A shopper at a local supermarket. There are fears that due to effects of the VAT Act 2013 on prices, the cost of living could rise to double digits by end of this month.

By Jackson Okoth and Winsley Masese

Kenya: Unscrupulous traders are robbing shoppers in broad daylight by applying value-added tax (VAT) to exempt foods items, piling pressure on weary consumers.

A survey of retail outlets and markets across the country by The Standard Wednesday revealed that supermarkets and other retail outlets had increased the price of bread along with other essential goods even though the former was excluded from the list of items subject to VAT on September 2.

Other food prices that have been irregularly hiked by retailers are those of maize fl our, rice, fresh eggs, tomatoes and onions.

In an open admission of this market failure, Cabinet Secretary to the National Treasury Henry Rotich Wednesday urged businessmen not to take advantage of the law to exploit consumers.

The new VAT law passed by Parliament in August has already rumped up the prices of milk, electricity, fertiliser, cooking gas, newspapers, maize and other cereals, vegetables and cooking oil among others on a long list of items.

A spot check by The Standard reveals plans by many consumers to tighten their household budgets in the face of the price hikes.

“I will be forced to buy milk for the children while I will switch to porridge myself,” said Daphine Omolo, a middle income resident in Nairobi.

The price of a half litre packet of fresh milk of all leading brands has increased from Sh45.00 to Sh60.00. Brookside products of the same quantity have almost doubled from Sh55 to retail at Sh85.00.

The increases have touched off a torrent of condemnation of the government as insensitive.

Also on the spot is Parliament, which was persuaded by government to pass a Bill styled to be accommodative on the surface but whose design exposes the poorest to a punitive tax.

A consumer rights lobby Wednesday questioned the constitutionality of the VAT Act, claiming that the law purports to take away the rights and privileges offered under the supremacy of the Constitution of Kenya 2010 under Chapter 4 of the Bill of Rights.

Mysterious circumstances

“We pointed out all these issues to Parliament’s Committee on Finance, Trade and Planning,” said Stephen Mutoro Secretary General, Consumers Federation of Kenya (Cofek).

“The National Treasury, however, bribed the MPs out of any amendments by paying the Sh1.1 billion vehicle grants on the day the VAT bill came up for voting before the House. Numerous amendments that had been lined up were shelved under mysterious circumstances.”

The VAT Act, on whose back Treasury seeks to raise some Sh10 billion, was signed into law on August 14, 2013 and took effect on September 2  — immediately pushing up prices of basic and most essential commodities by more than 16 per cent.

The lobby group says the National Treasury has suspiciously rushed the controversial VAT Act (2013) into effect without putting in place mechanisms for a seamless transition from the repealed Cap 476.

“As a result, confusion reigns both for the market as well as for consumers. Implementation of the VAT Act will spawn more challenges than the noble intentions behind it,” warns Mutoro.
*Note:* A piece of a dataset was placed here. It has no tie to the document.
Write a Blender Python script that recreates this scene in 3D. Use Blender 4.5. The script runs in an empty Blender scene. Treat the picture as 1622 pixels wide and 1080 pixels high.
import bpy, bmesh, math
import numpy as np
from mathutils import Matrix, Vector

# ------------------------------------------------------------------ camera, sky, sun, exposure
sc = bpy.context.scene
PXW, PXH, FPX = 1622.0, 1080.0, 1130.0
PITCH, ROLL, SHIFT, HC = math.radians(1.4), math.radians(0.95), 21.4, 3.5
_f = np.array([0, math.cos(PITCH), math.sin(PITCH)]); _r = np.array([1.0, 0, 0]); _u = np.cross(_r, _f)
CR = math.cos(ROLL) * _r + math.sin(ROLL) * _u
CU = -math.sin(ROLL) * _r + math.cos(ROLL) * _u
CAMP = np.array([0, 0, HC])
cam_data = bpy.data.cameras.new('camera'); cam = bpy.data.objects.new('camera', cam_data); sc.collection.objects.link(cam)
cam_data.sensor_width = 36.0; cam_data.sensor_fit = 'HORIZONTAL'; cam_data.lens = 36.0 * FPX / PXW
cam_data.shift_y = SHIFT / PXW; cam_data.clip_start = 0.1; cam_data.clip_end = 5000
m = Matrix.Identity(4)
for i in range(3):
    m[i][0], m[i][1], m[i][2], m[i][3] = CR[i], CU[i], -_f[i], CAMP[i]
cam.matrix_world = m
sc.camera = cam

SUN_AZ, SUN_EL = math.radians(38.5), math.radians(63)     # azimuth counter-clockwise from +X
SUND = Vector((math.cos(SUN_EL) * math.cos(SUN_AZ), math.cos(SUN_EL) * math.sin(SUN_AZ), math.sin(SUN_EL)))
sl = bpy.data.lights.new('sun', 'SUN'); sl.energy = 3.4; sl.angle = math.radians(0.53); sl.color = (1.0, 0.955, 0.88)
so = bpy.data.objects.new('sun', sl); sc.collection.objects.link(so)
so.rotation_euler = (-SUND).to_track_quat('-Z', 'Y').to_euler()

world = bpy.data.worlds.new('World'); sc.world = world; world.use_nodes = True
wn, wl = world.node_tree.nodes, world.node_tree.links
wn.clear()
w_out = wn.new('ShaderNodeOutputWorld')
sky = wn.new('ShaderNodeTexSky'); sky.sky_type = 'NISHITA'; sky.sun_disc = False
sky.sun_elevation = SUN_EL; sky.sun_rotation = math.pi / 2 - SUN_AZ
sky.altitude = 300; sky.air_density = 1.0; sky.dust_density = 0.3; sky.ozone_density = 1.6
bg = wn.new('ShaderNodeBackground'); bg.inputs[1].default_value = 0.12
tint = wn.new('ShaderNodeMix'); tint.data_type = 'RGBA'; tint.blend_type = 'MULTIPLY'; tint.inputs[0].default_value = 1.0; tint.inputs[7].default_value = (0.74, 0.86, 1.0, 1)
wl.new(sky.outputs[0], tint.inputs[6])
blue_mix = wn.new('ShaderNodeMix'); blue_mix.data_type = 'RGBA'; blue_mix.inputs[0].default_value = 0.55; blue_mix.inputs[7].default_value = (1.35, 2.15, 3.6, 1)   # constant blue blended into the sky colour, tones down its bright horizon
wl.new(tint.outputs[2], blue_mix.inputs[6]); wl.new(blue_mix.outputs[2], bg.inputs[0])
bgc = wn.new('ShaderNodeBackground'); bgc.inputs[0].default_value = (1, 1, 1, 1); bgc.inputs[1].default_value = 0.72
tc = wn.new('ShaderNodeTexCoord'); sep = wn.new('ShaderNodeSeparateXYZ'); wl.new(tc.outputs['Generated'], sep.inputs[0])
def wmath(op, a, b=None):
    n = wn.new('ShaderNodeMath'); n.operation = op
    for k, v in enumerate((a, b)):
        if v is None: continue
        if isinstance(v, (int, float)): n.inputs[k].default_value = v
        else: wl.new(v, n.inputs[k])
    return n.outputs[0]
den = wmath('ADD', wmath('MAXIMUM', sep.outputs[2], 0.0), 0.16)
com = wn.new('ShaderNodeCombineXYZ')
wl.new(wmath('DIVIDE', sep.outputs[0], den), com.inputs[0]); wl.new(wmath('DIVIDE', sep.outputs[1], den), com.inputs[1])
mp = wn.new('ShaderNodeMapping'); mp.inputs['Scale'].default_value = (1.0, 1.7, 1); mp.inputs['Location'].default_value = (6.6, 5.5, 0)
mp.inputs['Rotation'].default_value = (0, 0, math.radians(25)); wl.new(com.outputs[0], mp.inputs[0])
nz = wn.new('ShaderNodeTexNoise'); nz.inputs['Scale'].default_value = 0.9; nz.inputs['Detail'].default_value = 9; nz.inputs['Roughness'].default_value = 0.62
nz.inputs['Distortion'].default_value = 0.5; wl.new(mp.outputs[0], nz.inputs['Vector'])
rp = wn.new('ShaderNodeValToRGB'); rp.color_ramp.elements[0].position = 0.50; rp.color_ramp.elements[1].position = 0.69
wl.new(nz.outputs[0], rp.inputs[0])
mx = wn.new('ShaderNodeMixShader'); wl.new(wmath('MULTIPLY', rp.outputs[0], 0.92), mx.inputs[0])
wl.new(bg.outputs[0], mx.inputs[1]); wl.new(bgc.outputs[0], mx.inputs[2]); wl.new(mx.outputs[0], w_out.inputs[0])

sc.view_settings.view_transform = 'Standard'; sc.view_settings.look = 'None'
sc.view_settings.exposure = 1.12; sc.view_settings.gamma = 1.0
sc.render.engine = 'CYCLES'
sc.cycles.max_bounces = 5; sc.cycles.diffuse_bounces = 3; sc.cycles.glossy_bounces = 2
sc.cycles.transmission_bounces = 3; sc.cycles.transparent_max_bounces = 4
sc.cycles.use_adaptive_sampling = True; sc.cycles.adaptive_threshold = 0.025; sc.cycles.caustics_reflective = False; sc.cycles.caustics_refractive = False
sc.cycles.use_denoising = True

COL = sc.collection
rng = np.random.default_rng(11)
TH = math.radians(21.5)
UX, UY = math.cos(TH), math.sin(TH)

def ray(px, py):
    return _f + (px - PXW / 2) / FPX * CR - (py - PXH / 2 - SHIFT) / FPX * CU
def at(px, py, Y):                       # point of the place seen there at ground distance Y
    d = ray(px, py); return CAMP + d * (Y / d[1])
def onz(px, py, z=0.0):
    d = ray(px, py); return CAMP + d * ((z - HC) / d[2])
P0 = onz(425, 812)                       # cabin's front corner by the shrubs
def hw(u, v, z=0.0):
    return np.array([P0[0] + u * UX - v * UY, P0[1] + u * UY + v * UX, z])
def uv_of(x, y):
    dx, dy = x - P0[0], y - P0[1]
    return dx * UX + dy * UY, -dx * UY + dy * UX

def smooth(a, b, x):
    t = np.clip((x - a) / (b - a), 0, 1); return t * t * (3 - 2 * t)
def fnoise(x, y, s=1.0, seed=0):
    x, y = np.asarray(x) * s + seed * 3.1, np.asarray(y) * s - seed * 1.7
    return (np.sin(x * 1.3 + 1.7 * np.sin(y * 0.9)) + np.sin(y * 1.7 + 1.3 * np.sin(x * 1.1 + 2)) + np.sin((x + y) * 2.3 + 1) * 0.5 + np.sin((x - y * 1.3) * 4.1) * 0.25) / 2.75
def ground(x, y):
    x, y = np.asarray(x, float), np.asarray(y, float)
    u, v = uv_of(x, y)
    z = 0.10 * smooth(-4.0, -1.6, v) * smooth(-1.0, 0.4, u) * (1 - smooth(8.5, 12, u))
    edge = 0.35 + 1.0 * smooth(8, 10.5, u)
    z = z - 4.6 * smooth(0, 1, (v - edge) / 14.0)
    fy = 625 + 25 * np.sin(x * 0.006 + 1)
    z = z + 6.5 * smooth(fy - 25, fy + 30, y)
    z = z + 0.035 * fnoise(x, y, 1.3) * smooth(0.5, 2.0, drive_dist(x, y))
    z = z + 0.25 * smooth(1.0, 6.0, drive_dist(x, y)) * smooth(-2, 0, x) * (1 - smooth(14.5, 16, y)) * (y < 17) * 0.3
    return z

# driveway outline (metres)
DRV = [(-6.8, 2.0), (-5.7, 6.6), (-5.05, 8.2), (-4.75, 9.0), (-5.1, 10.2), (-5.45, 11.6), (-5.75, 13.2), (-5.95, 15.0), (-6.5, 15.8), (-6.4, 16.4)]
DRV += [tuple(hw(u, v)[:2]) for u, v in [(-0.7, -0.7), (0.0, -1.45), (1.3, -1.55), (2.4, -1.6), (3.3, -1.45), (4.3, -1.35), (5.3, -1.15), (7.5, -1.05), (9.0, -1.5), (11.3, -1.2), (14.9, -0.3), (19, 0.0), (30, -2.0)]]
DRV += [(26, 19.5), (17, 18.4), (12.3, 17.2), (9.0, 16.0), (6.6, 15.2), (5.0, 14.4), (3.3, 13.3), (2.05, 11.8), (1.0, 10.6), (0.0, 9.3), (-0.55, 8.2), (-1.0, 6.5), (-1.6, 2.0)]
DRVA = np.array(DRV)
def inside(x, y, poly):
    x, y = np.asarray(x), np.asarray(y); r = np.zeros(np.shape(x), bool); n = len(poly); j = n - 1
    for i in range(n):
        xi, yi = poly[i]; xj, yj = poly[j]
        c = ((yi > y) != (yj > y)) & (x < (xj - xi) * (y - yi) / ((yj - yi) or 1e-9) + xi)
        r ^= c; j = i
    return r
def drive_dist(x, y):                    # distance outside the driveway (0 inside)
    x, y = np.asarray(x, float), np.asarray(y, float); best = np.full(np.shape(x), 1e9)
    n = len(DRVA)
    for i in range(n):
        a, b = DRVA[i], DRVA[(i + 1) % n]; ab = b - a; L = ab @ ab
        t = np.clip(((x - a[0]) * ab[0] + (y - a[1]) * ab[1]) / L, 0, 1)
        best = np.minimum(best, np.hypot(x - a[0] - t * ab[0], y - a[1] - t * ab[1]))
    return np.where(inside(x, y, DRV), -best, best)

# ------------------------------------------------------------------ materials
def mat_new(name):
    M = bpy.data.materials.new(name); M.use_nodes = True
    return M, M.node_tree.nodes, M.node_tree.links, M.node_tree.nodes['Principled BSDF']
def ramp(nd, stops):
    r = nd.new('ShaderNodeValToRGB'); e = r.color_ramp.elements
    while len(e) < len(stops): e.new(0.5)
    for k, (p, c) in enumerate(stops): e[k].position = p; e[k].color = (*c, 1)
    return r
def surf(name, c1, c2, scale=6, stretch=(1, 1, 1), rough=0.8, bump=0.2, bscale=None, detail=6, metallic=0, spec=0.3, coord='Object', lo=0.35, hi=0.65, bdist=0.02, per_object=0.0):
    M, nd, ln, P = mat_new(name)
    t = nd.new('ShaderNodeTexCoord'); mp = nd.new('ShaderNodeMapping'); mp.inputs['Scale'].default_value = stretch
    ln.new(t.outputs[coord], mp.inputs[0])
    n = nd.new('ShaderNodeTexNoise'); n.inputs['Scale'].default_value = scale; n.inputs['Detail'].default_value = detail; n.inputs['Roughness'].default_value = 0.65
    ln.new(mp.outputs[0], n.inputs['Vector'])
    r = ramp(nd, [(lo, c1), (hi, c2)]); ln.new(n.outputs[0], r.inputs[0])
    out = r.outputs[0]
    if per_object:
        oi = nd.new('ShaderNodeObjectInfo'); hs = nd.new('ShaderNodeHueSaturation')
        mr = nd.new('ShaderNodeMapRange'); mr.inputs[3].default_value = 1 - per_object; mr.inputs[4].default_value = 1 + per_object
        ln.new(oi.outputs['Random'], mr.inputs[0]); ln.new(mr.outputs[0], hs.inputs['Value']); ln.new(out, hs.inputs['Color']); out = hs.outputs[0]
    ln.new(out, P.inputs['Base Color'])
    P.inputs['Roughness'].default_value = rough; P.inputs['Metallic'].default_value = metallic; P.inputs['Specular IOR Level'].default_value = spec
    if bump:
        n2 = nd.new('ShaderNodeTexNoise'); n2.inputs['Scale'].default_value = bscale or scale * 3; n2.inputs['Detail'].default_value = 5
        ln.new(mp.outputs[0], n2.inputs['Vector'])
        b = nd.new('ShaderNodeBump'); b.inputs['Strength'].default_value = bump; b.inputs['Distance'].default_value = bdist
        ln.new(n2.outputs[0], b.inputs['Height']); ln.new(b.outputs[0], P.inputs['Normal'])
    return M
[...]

At the time of lobbying Parliament to pass the Act, the National Treasury argued that it would rather tax consumption to stimulate production.

Experts warned that in theory, that would have worked. In practice, however — and given a complex market largely controlled by cartels rather than Government — the rise and rise in consumer prices will be unstoppable, they argued.

Cofek warns that Kenya risks transforming into a fully-fledged black market economy, with less tax collection within a booming counterfeit goods market.

There are fears too that due to effects of the VAT Act 2013 on prices, the cost of living could rise to double digits by end of this month.

“We would have counseled the National Treasury and Parliament to delay operationalisation of the VAT Act, 2013 to a later date,” said Mutoro.

In Mombasa, the price of milk and other consumer goods has gone up, eliciting a public outcry among many residents.

Wednesday, fresh milk prices rose by about 10 shillings from the previous Sh45 to Sh55 in supermarkets and Sh60 in some of the retail shops.

Treasury was successful in pushing through amendments to the VAT Act after previous attempts failed. It all began in July 2011, when Treasury prepared a draft VAT Bill for consultation.

Based on these consultations, Treasury then tabled before Parliament a revised VAT Bill 2012, which received a lot of negative publicity. This was because the bill sought to tax basic foodstuffs and essential commodities.

This year, the same bill was tabled by Treasury — with minor amendments — bringing back the loud protests and intense lobbying in Parliament.

But with the VAT Bill 2013 now passed into law, it is the middle and low-income households that will be hard hit, pushing most essential items out of their daily and monthly shopping lists.

In the case of Jackline Kathini, a housewife with three children in Umoja, Nairobi, the choices are stark.

“A recent increase in the price of half a litre of milk to Sh40 forced me to reduce my daily purchases. If there is an increase again due to tax, then I may be forced to seek other alternatives including cutting down,” said Kathini.

Her monthly shopping list includes bare essentials, with her kitchen stock levels not able to last the entire month.